As we trundled on down the hill I came back to the front seat for counsel with Mom. “You weren’t actually planning on taking that loon’s advice, were you? He seemed pretty batty, trying to watch TV in the middle of the wilder-ness like that.” “He was painting, Oscar. It’s like a photo you make yourself. And I’m absolutely taking that man’s advice! Don’t you see we must come back here to finish that trail?! Maybe we can come back in a couple of weeks and do both hikes on a Saturday-Sunday.” “Why don’t we go over there now, then?” I asked. “He said it was just the next mountain over. We can have a snack and take a nap and watch the sunset behind the mountains like you always want to.” “Well we can’t do it now,” Mom said. “We have lunch plans tomorrow, remember?
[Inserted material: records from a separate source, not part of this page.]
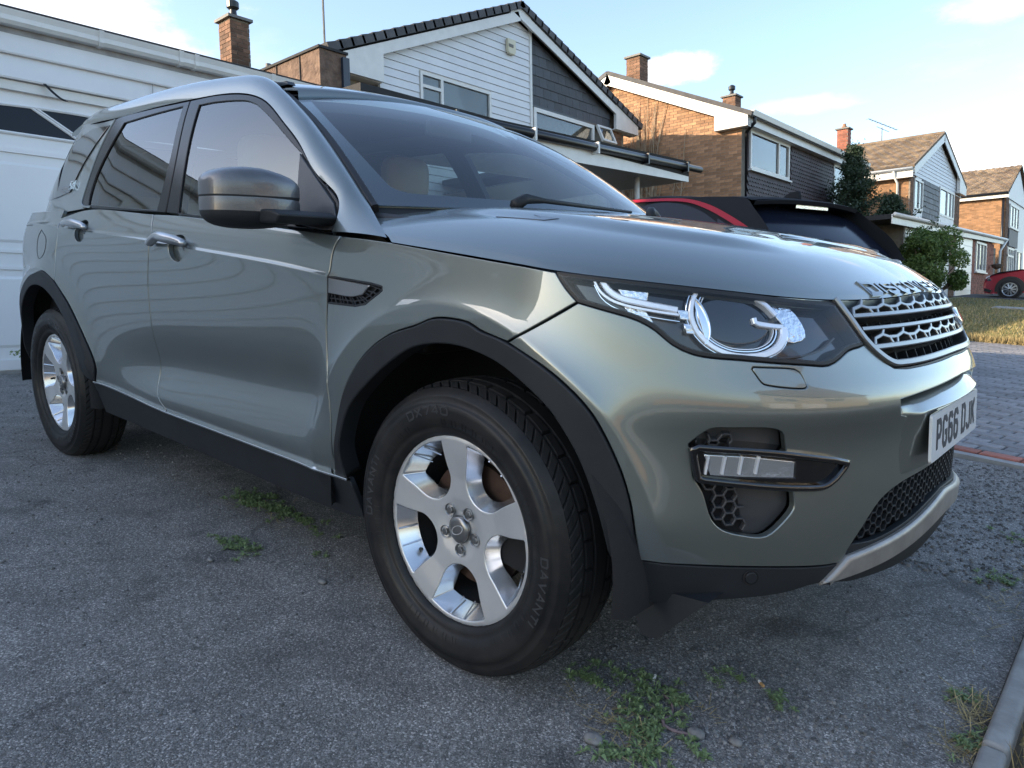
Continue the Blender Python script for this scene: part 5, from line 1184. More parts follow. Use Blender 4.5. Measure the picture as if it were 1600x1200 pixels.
UV={'fd_front': [(-0.4265, 1.0565), (-0.4484, 1.0245), (-0.4584, 0.9654), (-0.4625, 0.9281), (-0.474, 0.8208), (-0.4665, 0.7117), (-0.4461, 0.5769), (-0.449, 0.4441), (-0.4596, 0.398)],
'sill_f': [(-0.4596, 0.398), (-0.788, 0.3982), (-1.2065, 0.3994), (-1.5463, 0.4043)],
'bshut': [(-1.5463, 0.4043), (-1.619, 0.4702), (-1.6157, 0.6943), (-1.6174, 0.8758), (-1.5982, 1.0372), (-1.6382, 1.1339)],
'belt_f': [(-1.6382, 1.1339), (-1.4369, 1.1262), (-1.1352, 1.1069), (-0.6518, 1.0739), (-0.4265, 1.0565)],
'sill_r': [(-1.5463, 0.4043), (-1.9021, 0.4141), (-2.1874, 0.4342)],
'rd_arch': [(-2.1874, 0.4342), (-2.1631, 0.4959), (-2.2342, 0.6164), (-2.3421, 0.7413), (-2.413, 0.7957), (-2.5047, 0.8504)],
'rd_rear': [(-2.5047, 0.8504), (-2.5371, 0.9485), (-2.5362, 1.0591), (-2.5784, 1.1313)],
'belt_r': [(-2.5784, 1.1313), (-2.2948, 1.1635), (-1.6382, 1.1339)],
'hoodline': [(-0.2124, 1.0415), (-0.0068, 1.0202), (0.1708, 1.002), (0.3176, 0.9877)],
'fend_top': [(-0.4265, 1.0565), (-0.3225, 1.0503), (-0.2124, 1.0415)],
'lamp_tip': [(0.3176, 0.9877), (0.3444, 0.9558), (0.3719, 0.9294)],
'seam': [(0.3719, 0.9294), (0.2767, 0.8788), (0.204, 0.8379)],
'arch_of': [(0.204, 0.8379), (0.1241, 0.8564), (0.093, 0.8691), (0.0307, 0.8741), (-0.0217, 0.8702), (-0.0834, 0.849), (-0.1725, 0.8215), (-0.2512, 0.779), (-0.3206, 0.7202), (-0.3794, 0.6423), (-0.422, 0.5204), (-0.4301, 0.4841)],
'arch_ff': [(0.204, 0.8379), (0.315, 0.7875), (0.39, 0.7229), (0.4493, 0.631), (0.4829, 0.5347), (0.496, 0.4196)],
'arch_if': [(-0.3566, 0.6042), (-0.2696, 0.6851), (-0.1721, 0.7541), (-0.0817, 0.7995), (0.0268, 0.8163), (0.1073, 0.8102), (0.2014, 0.7834), (0.2989, 0.7226), (0.3439, 0.6727), (0.38, 0.6164)],
'vent': [(-0.4596, 0.9485), (-0.2754, 0.9381), (-0.2289, 0.9324), (-0.227, 0.9231), (-0.2924, 0.886), (-0.3387, 0.8781), (-0.4664, 0.8783)],
'vent_bar': [(-0.4574, 0.9452), (-0.2802, 0.9331), (-0.3104, 0.9075), (-0.3616, 0.8997), (-0.4618, 0.9043)],
'lamp_low': [(0.3719, 0.9294), (0.429, 0.917), (0.4971, 0.9001), (0.5299, 0.8818), (0.5571, 0.8573), (0.5964, 0.8391), (0.6946, 0.8296), (0.8257, 0.8198), (0.8863, 0.8169), (0.9241, 0.8293), (0.9559, 0.8433), (1.0125, 0.8514)],
'lamp_in': [(1.0125, 0.8514), (0.9935, 0.8957), (0.9778, 0.937)],
'lamp_top': [(0.9778, 0.937), (0.8539, 0.9452), (0.7239, 0.9567), (0.5248, 0.9724), (0.3176, 0.9877)],
'grille_side': [(0.9842, 0.9369), (0.9999, 0.8956), (1.0174, 0.859), (1.0475, 0.8278), (1.0885, 0.8033)],
'grille_low': [(1.0885, 0.8033), (1.1363, 0.7989), (1.1924, 0.7991)],
'bump_low': [(0.9729, 0.4123), (0.9558, 0.3868), (0.925, 0.3845), (0.7399, 0.4), (0.4979, 0.4121)],
'lgr_top': [(0.9729, 0.4123), (1.0189, 0.4592), (1.0715, 0.506), (1.1496, 0.531), (1.3144, 0.5425), (1.471, 0.5486)],
'lgr_bot': [(0.9947, 0.4234), (1.0837, 0.4276), (1.1919, 0.4326), (1.3408, 0.4587), (1.471, 0.4894)],
'val_bot': [(0.4948, 0.305), (0.6609, 0.3207), (0.8073, 0.3286), (0.8917, 0.3406)],
'skid_top': [(0.9661, 0.4), (1.0147, 0.4047), (1.195, 0.4194), (1.4581, 0.4504), (1.471, 0.5289)],
'skid_bot': [(0.8917, 0.3406), (0.9321, 0.3494), (1.0995, 0.3588), (1.3714, 0.3834)],
'slot': [(1.0769, 0.7401), (1.1642, 0.746), (1.2752, 0.7509)],
'slot2': [(1.1036, 0.705), (1.142, 0.6854)],
'tow': [(0.711, 0.8164), (0.8023, 0.8106), (0.8109, 0.8055), (0.817, 0.7775), (0.8111, 0.774), (0.7231, 0.7827), (0.719, 0.7863), (0.707, 0.8116)],
'fogbez': [(0.5798, 0.6562), (0.5965, 0.6659), (0.74, 0.6551), (0.8991, 0.6294), (0.9412, 0.6185), (0.9378, 0.6036), (0.9113, 0.576), (0.8812, 0.5613), (0.8083, 0.5634), (0.6123, 0.585), (0.596, 0.5901)],
'foglens': [(0.6106, 0.6438), (0.7021, 0.6386), (0.8026, 0.6256), (0.8032, 0.5906), (0.7763, 0.5922), (0.6253, 0.6008)],
'fogpock': [(0.5801, 0.6628), (0.6022, 0.6859), (0.6169, 0.6956), (0.6507, 0.6975), (0.7608, 0.6884), (0.7799, 0.6537), (0.8086, 0.5593), (0.813, 0.5238), (0.8061, 0.5134), (0.7528, 0.4691), (0.6996, 0.4731), (0.6566, 0.4867), (0.635, 0.5086), (0.6146, 0.5641), (0.5945, 0.5965)],
'fogmesh': [(0.6136, 0.5837), (0.6804, 0.5782), (0.7012, 0.4964), (0.6587, 0.4975), (0.6371, 0.5179)],
'sensor': [(0.7221, 0.3776)],
'plate_pts': [(1.252, 0.687), (1.3226, 0.5473)],
'drl': [(0.4106, 0.9778), (0.4242, 0.9524), (0.4434, 0.9383), (0.4733, 0.9284), (0.5314, 0.9193), (0.5851, 0.9135)],
'drl2': [(0.4286, 0.9784), (0.4435, 0.9567), (0.4664, 0.9428), (0.5083, 0.9344), (0.5853, 0.9231)],
'ring': [(0.6418, 0.9616), (0.623, 0.9395), (0.6114, 0.9129), (0.6141, 0.8853), (0.6336, 0.8592), (0.6685, 0.8415), (0.7072, 0.8369), (0.7497, 0.8405), (0.7869, 0.856), (0.8076, 0.8778), (0.8127, 0.8924)],
'ring2': [(0.8102, 0.8936), (0.7789, 0.8962), (0.7488, 0.9023), (0.7496, 0.9108)],
'ring3': [(0.7685, 0.951), (0.7904, 0.9364), (0.8047, 0.9169)],
'refl1': [(0.4576, 0.9767), (0.5325, 0.9689), (0.5271, 0.9397), (0.4884, 0.9362), (0.4702, 0.9478)],
'refl2': [(0.8128, 0.9389), (0.8567, 0.9365), (0.8739, 0.9041), (0.8696, 0.8744), (0.818, 0.8654), (0.8235, 0.8948), (0.8129, 0.9144)],
'refl3': [(0.4714, 0.9259), (0.5204, 0.9178), (0.53, 0.8891), (0.5011, 0.9002), (0.483, 0.9093)],
'fuel': [(-2.7736, 1.0768), (-2.6729, 1.0298), (-2.6767, 0.9715), (-2.736, 0.944), (-2.7926, 0.9845), (-2.8016, 1.044)],
'handle_f': [(-1.5598, 1.0259), (-1.4334, 1.0272), (-1.2857, 1.0135)],
'bowl_f': [(-1.374, 1.0145)],
'handle_r': [(-2.4513, 1.0871), (-2.3307, 1.084), (-2.1838, 1.0701)],
'bowl_r': [(-2.2776, 1.0756)],
'chl': [(-3.0151, 1.1156), (-2.4513, 1.0871), (-2.1581, 1.0674), (-1.5936, 1.0372), (-1.2768, 1.0093), (-0.7252, 0.9751), (-0.4572, 0.9469)],
'drip': [(-2.3875, 1.5747), (-2.0535, 1.578), (-1.6728, 1.5732), (-1.4456, 1.5648), (-1.2098, 1.5348), (-1.0759, 1.494), (-0.9116, 1.407), (-0.7803, 1.3283), (-0.6369, 1.2255), (-0.508, 1.1476), (-0.4652, 1.0641)],
'fglass': [(-1.5807, 1.5394), (-1.4508, 1.5363), (-1.2207, 1.5134), (-1.1369, 1.4912), (-1.0075, 1.4309), (-0.7982, 1.318), (-0.7621, 1.3), (-0.6256, 1.214), (-0.5238, 1.1444), (-0.4917, 1.0848), (-0.6875, 1.0913), (-1.1254, 1.1112), (-1.2751, 1.1216), (-1.4438, 1.1331)],
'rglass': [(-2.2637, 1.5381), (-1.9802, 1.5478), (-1.7223, 1.5507), (-1.6439, 1.3348), (-1.6246, 1.148), (-1.9571, 1.1647), (-2.3306, 1.1841), (-2.3431, 1.2177), (-2.3456, 1.3098), (-2.3033, 1.4363)],
'fr_split': [(-1.6815, 1.5717), (-1.5886, 1.3313), (-1.5416, 1.1348)],
'rframe_rear': [(-2.4086, 1.5681), (-2.4292, 1.4291), (-2.4309, 1.2774), (-2.4216, 1.1922), (-2.3748, 1.1686)],
'rf_bot': [(-2.3748, 1.1686), (-1.8833, 1.1481), (-1.5416, 1.1348)],
'ff_bot': [(-1.5416, 1.1348), (-1.1219, 1.1049), (-0.6806, 1.0766), (-0.4652, 1.0641)],
'sail': [(-0.7621, 1.3), (-0.5238, 1.1444), (-0.4695, 1.0675), (-0.5701, 1.071), (-0.6867, 1.0895)],
'qglass': [(-2.4383, 1.5444), (-2.7178, 1.5451), (-2.8511, 1.4938), (-2.9221, 1.3757), (-3.0274, 1.2254), (-2.8799, 1.2271), (-2.647, 1.2519), (-2.5907, 1.3615), (-2.5122, 1.4622)],
'hvent': [(-0.0539, 0.2238), (0.0894, 0.2405), (0.1159, 0.2678), (0.032, 0.2724), (0.0684, 0.2573), (0.0213, 0.2366)],
'wiper1': [(-0.2134, 0.315), (-0.1987, 0.3819)]}
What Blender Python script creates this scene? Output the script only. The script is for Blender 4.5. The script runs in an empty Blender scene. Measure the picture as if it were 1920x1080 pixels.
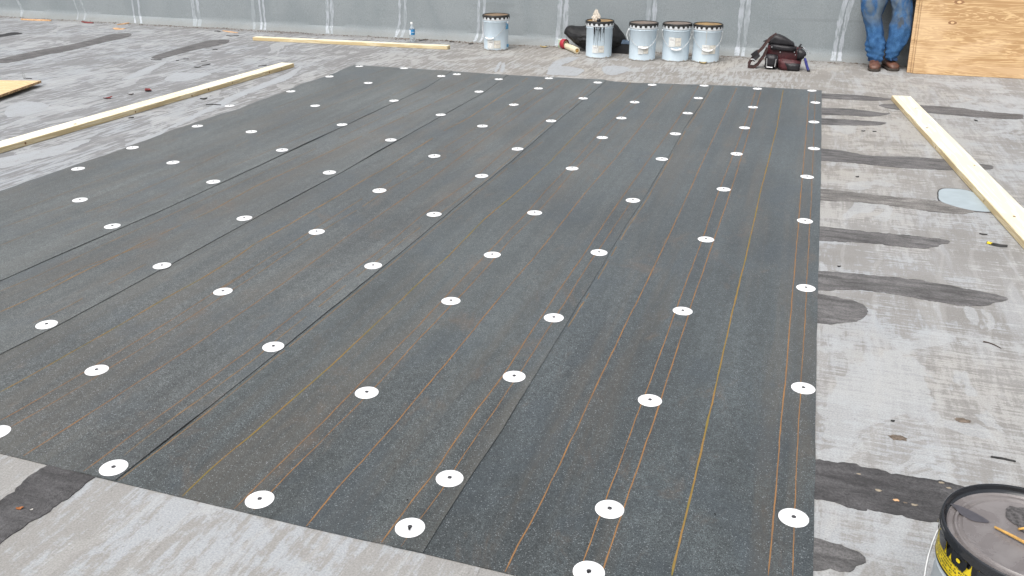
import bpy, bmesh, math, random
from mathutils import Vector, Matrix, noise
random.seed(7)
PI = math.pi
SC = bpy.context.scene
COL = SC.collection

# ------------------------------------------------------------------ camera
FPX, PITCH, YAW, CAMH = 1607.96, 0.421217, -0.321971, 1.5
cam_d = bpy.data.cameras.new("camera")
cam_d.sensor_width = 36.0
cam_d.lens = FPX / 1920 * 36
cam_d.clip_start = 0.05
cam_d.clip_end = 500
cam = bpy.data.objects.new("camera", cam_d)
cam.location = (0, 0, CAMH)
cam.rotation_euler = (PI / 2 - PITCH, 0, -YAW)
COL.objects.link(cam)
SC.camera = cam

# ------------------------------------------------------------------ light
world = bpy.data.worlds.new("World")
SC.world = world
world.use_nodes = True
wn, wl = world.node_tree.nodes, world.node_tree.links
wn.clear()
SUN_EL, SUN_ROT = math.radians(60), math.radians(195)
sky = wn.new('ShaderNodeTexSky')
sky.sky_type = 'NISHITA'
sky.sun_disc = False
sky.sun_elevation = SUN_EL
sky.sun_rotation = SUN_ROT
sky.air_density = 1.0
sky.dust_density = 6.0
sky.ozone_density = 1.0
hsv = wn.new('ShaderNodeHueSaturation')
hsv.inputs['Saturation'].default_value = 0.28
bg = wn.new('ShaderNodeBackground')
bg.inputs['Strength'].default_value = 0.15
wo = wn.new('ShaderNodeOutputWorld')
wl.new(sky.outputs[0], hsv.inputs['Color'])
wl.new(hsv.outputs[0], bg.inputs['Color'])
wl.new(bg.outputs[0], wo.inputs['Surface'])
sun_d = bpy.data.lights.new("sun", 'SUN')
sun_d.energy = 1.2
sun_d.angle = math.radians(60)
sun_d.color = (1.0, 0.97, 0.93)
sun = bpy.data.objects.new("sun", sun_d)
sun.rotation_euler = (PI / 2 - SUN_EL, 0, PI - SUN_ROT)
sun.location = (0, 0, 12)
COL.objects.link(sun)
SC.view_settings.view_transform = 'Standard'
SC.view_settings.look = 'None'
SC.view_settings.gamma = 1.0
SC.view_settings.exposure = 0.35

# ------------------------------------------------------------------ ray helpers (survey of the photo onto real planes)
def _dir(u, v):
    cy, sy, cp, sp = math.cos(YAW), math.sin(YAW), math.cos(PITCH), math.sin(PITCH)
    F = Vector((sy * cp, cy * cp, -sp)); R = Vector((cy, -sy, 0)); U = R.cross(F)
    return R * ((u - 960) / FPX) - U * ((v - 540) / FPX) + F
def G(u, v, z=0.0):
    d = _dir(u, v); t = (z - CAMH) / d.z
    return Vector((d.x * t, d.y * t, z))
def PY(u, v, y):
    d = _dir(u, v); t = y / d.y
    return Vector((d.x * t, y, CAMH + d.z * t))
def nz(x, y=0.0, z=0.0):
    return noise.noise(Vector((x, y, z)))

# ------------------------------------------------------------------ object helpers
def tag(o, label=None, cat=None, group=None, kind=None):
    if label: o['label'] = label
    if cat: o['category'] = cat
    if group: o['group'] = group
    if kind: o['kind'] = kind
    return o
def empty(name, loc, rz=0.0):
    o = bpy.data.objects.new(name, None)
    o.location = loc; o.rotation_euler = (0, 0, rz)
    o.empty_display_size = 0.1
    COL.objects.link(o)
    return o
def mesh(name, verts, faces, mats, parent=None, smooth=False, mi=None):
    me = bpy.data.meshes.new(name)
    me.from_pydata([tuple(v) for v in verts], [], faces)
    for m in (mats if isinstance(mats, (list, tuple)) else [mats]):
        me.materials.append(m)
    if mi:
        for p, k in zip(me.polygons, mi): p.material_index = k
    if smooth:
        for p in me.polygons: p.use_smooth = True
    me.update()
    o = bpy.data.objects.new(name, me)
    COL.objects.link(o)
    if parent: o.parent = parent
    return o
class MB:
    """collects geometry for ONE mesh"""
    def __init__(s): s.v = []; s.f = []; s.m = []
    def add(s, vs, fs, m=0):
        b = len(s.v); s.v += [Vector(v) for v in vs]
        s.f += [tuple(b + i for i in f) for f in fs]; s.m += [m] * len(fs)
    def box(s, c, d, rot=None, m=0, bev=0.0):
        bm = bmesh.new(); bmesh.ops.create_cube(bm, size=1)
        for v in bm.verts: v.co = Vector((v.co.x * d[0], v.co.y * d[1], v.co.z * d[2]))
        if bev: bmesh.ops.bevel(bm, geom=list(bm.edges), offset=bev, segments=2, affect='EDGES')
        M = Matrix.Translation(Vector(c)) @ (rot.to_4x4() if rot else Matrix())
        bm.transform(M); bm.verts.index_update()
        s.add([v.co.copy() for v in bm.verts], [[v.index for v in f.verts] for f in bm.faces], m)
        bm.free()
    def lathe(s, prof, n=48, m=0, c=(0, 0, 0), rot=None, cap0=True, cap1=True):
        vs = []; fs = []; R = rot.to_3x3() if rot else Matrix.Identity(3)
        for (r, z) in prof:
            for k in range(n):
                a = 2 * PI * k / n
                vs.append(R @ Vector((r * math.cos(a), r * math.sin(a), z)) + Vector(c))
        for i in range(len(prof) - 1):
            for k in range(n):
                k2 = (k + 1) % n
                fs.append((i * n + k, i * n + k2, (i + 1) * n + k2, (i + 1) * n + k))
        if cap0 and prof[0][0] > 1e-5: fs.append(tuple(range(n - 1, -1, -1)))
        if cap1 and prof[-1][0] > 1e-5: fs.append(tuple((len(prof) - 1) * n + k for k in range(n)))
        s.add(vs, fs, m)
    def tube(s, pts, r, n=8, m=0, cap=True):
        pts = [Vector(p) for p in pts]; rs = r if isinstance(r, (list, tuple)) else [r] * len(pts)
        vs = []; fs = []; prev = None
        for i, p in enumerate(pts):
            t = (pts[min(i + 1, len(pts) - 1)] - pts[max(i - 1, 0)]).normalized()
            if prev is None:
                a = Vector((0, 0, 1)) if abs(t.z) < .9 else Vector((1, 0, 0)); x = t.cross(a).normalized()
            else: x = (prev - t * prev.dot(t)).normalized()
            prev = x; y = t.cross(x)
            for k in range(n):
                a = 2 * PI * k / n
                vs.append(p + (x * math.cos(a) + y * math.sin(a)) * rs[i])
        for i in range(len(pts) - 1):
            for k in range(n):
                k2 = (k + 1) % n
                fs.append((i * n + k, i * n + k2, (i + 1) * n + k2, (i + 1) * n + k))
        if cap: fs.append(tuple(range(n - 1, -1, -1))); fs.append(tuple((len(pts) - 1) * n + k for k in range(n)))
        s.add(vs, fs, m)
    def loft(s, rings, m=0, cap=True):
        n = len(rings[0]); vs = [v for r in rings for v in r]; fs = []
        for i in range(len(rings) - 1):
            for k in range(n):
                k2 = (k + 1) % n
                fs.append((i * n + k, i * n + k2, (i + 1) * n + k2, (i + 1) * n + k))
        if cap: fs.append(tuple(range(n - 1, -1, -1))); fs.append(tuple((len(rings) - 1) * n + k for k in range(n)))
        s.add(vs, fs, m)
    def build(s, name, mats, parent=None, smooth=False):
        o = mesh(name, s.v, s.f, mats, parent, smooth, s.m)
        if smooth:
            o.data.update()
            try: o.data.shade_auto(math.radians(35)) if hasattr(o.data, 'shade_auto') else None
            except Exception: pass
            sharp_by_angle(o.data, math.radians(38))
        return o
def sharp_by_angle(me, ang):
    bm = bmesh.new(); bm.from_mesh(me)
    bmesh.ops.recalc_face_normals(bm, faces=list(bm.faces))
    for e in bm.edges:
        if len(e.link_faces) == 2: e.smooth = e.calc_face_angle(0) < ang
    bm.to_mesh(me); bm.free()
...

We need to drive home in time to go grocery shopping and do laundry before bed.” “But friends are around any time. The mountains only take off their white dirt for a short time every summer. By the time we come back here, all the trails might be gone.” “We still have plenty of summer left, and these trails aren’t going anywhere. Anyway, if you don’t have lunch with other people every once in awhile, people think you have no life.” “But…” I started. “This morning doesn’t count,” Mom cut me off, knowing what I was going to say. “‘Having a life’ means that you have to come out of the woods and spend time with people every once in awhile. Don’t ask me why, but that’s the rules. If you don’t, people start to think you’re a little daffy.”